Copy each line that contains the word "Blender".

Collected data

################

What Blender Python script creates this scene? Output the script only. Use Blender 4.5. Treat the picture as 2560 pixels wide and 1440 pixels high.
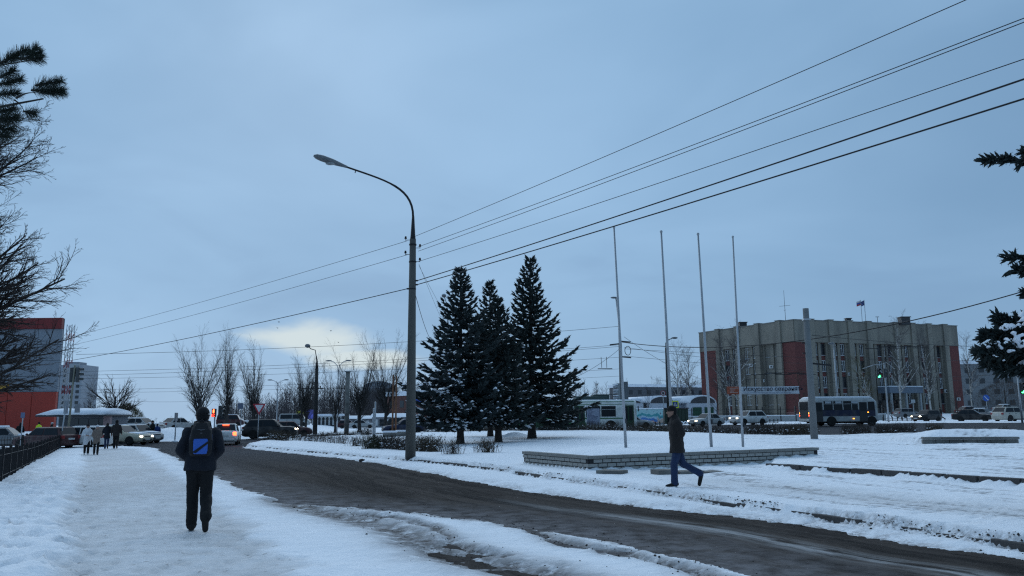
import bpy, bmesh, math, random
import numpy as np
from mathutils import Vector, Matrix

for _o in list(bpy.data.objects):
    bpy.data.objects.remove(_o, do_unlink=True)
scene = bpy.context.scene
COL = scene.collection
R = math.radians

# ------------------------------------------------------------------ camera
CAM = Vector((0.0, 0.0, 1.65))
FPX, CX, CY = 2000.0, 1280.0, 720.0          # focal length and centre in photo pixels
PITCH = math.atan(322.0 / FPX)
ROLL = R(0.5)
_f = Vector((0, math.cos(PITCH), math.sin(PITCH)))
_u0 = Vector((0, -math.sin(PITCH), math.cos(PITCH)))
_r0 = Vector((1, 0, 0))
_u = _u0 * math.cos(ROLL) + _r0 * math.sin(ROLL)
_r = _r0 * math.cos(ROLL) - _u0 * math.sin(ROLL)
cam_data = bpy.data.cameras.new("camera")
cam_data.sensor_width = 36.0
cam_data.lens = FPX / 2560.0 * 36.0
cam_data.clip_start = 0.1
cam_data.clip_end = 6000.0
cam = bpy.data.objects.new("camera", cam_data)
COL.objects.link(cam)
_m = Matrix((( _r.x, _u.x, -_f.x, CAM.x), (_r.y, _u.y, -_f.y, CAM.y), (_r.z, _u.z, -_f.z, CAM.z), (0, 0, 0, 1)))
cam.matrix_world = _m
scene.camera = cam

# ------------------------------------------------------------------ world: dusk overcast
SUN_EL, SUN_AZ = R(28), R(-16)                # azimuth from +Y towards +X
world = bpy.data.worlds.new("World")
scene.world = world
world.use_nodes = True
wn, wl = world.node_tree.nodes, world.node_tree.links
wn.clear()
def W(t, **k):
    n = wn.new(t)
    for a, b in k.items():
        setattr(n, a, b)
    return n
def wmath(op, a, b=None, c=None, clamp=False):
    n = W('ShaderNodeMath', operation=op, use_clamp=clamp)
    for i, x in enumerate((a, b, c)):
        if x is None: continue
        if isinstance(x, (int, float)): n.inputs[i].default_value = x
        else: wl.new(x, n.inputs[i])
    return n.outputs[0]
def wmix(f, a, b):
    n = W('ShaderNodeMix', data_type='RGBA')
    if isinstance(f, (int, float)): n.inputs[0].default_value = f
    else: wl.new(f, n.inputs[0])
    for i, x in ((6, a), (7, b)):
        if isinstance(x, tuple): n.inputs[i].default_value = (*x, 1)
        else: wl.new(x, n.inputs[i])
    return n.outputs[2]
_tc = W('ShaderNodeTexCoord')
_sep = W('ShaderNodeSeparateXYZ'); wl.new(_tc.outputs['Generated'], _sep.inputs[0])
_az = wmath('ARCTAN2', _sep.outputs[0], _sep.outputs[1])
_el = wmath('ARCSINE', _sep.outputs[2])
_cv = W('ShaderNodeCombineXYZ')
wl.new(_az, _cv.inputs[0]); wl.new(wmath('MULTIPLY', _el, 2.6), _cv.inputs[1])
def wnoise(scale, detail, dist=0.0, off=(0, 0, 0)):
    mp = W('ShaderNodeMapping'); mp.inputs['Location'].default_value = off
    wl.new(_cv.outputs[0], mp.inputs[0])
    n = W('ShaderNodeTexNoise'); n.inputs['Scale'].default_value = scale
    n.inputs['Detail'].default_value = detail; n.inputs['Distortion'].default_value = dist
    wl.new(mp.outputs[0], n.inputs['Vector'])
    return n.outputs['Fac']
def wsmooth(x, a, b):
    n = W('ShaderNodeMapRange', interpolation_type='SMOOTHSTEP')
    n.inputs[1].default_value = a; n.inputs[2].default_value = b
    wl.new(x, n.inputs[0])
    return n.outputs[0]
_big = wnoise(1.7, 4, 0.4)
_cloud = wmix(wsmooth(_big, 0.30, 0.72), (0.238, 0.416, 0.645), (0.312, 0.513, 0.765))
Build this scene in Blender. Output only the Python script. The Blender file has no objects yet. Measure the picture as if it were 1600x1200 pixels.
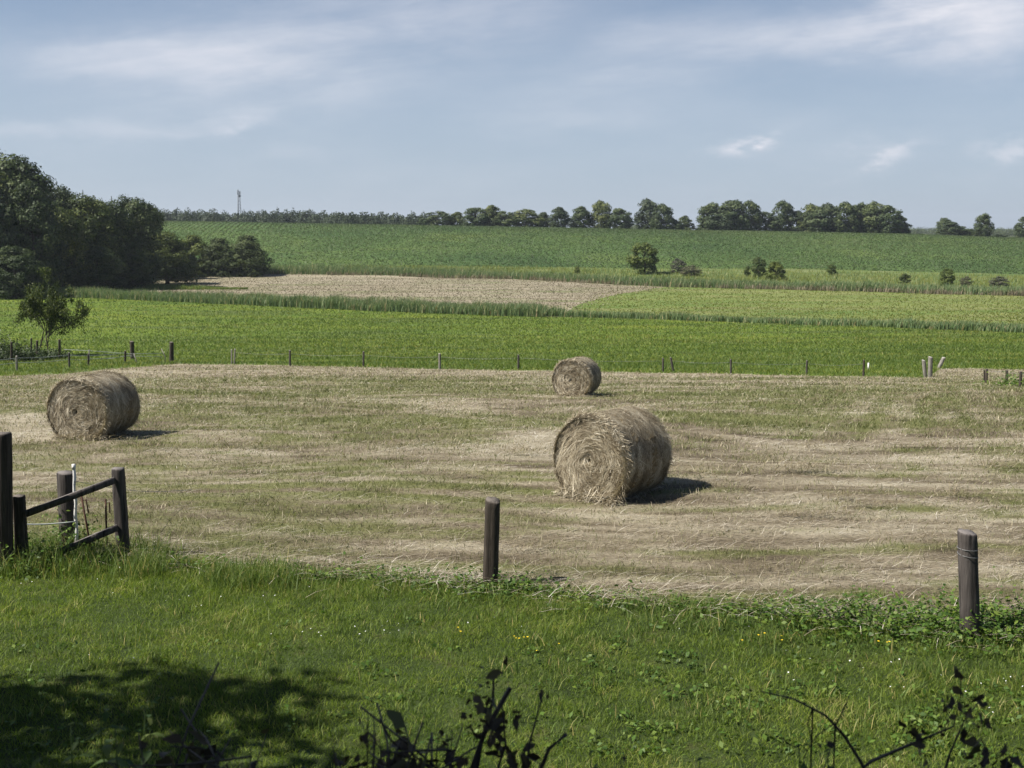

################

• OUTPUT BELOW:
What Blender Python script creates this scene? Output the script only. Use Blender 4.5. Treat the picture as 2560 pixels wide and 1440 pixels high.
Build this scene in Blender. Output only the Python script. The Blender file has no objects yet. Measure the picture as if it were 1600x1200 pixels.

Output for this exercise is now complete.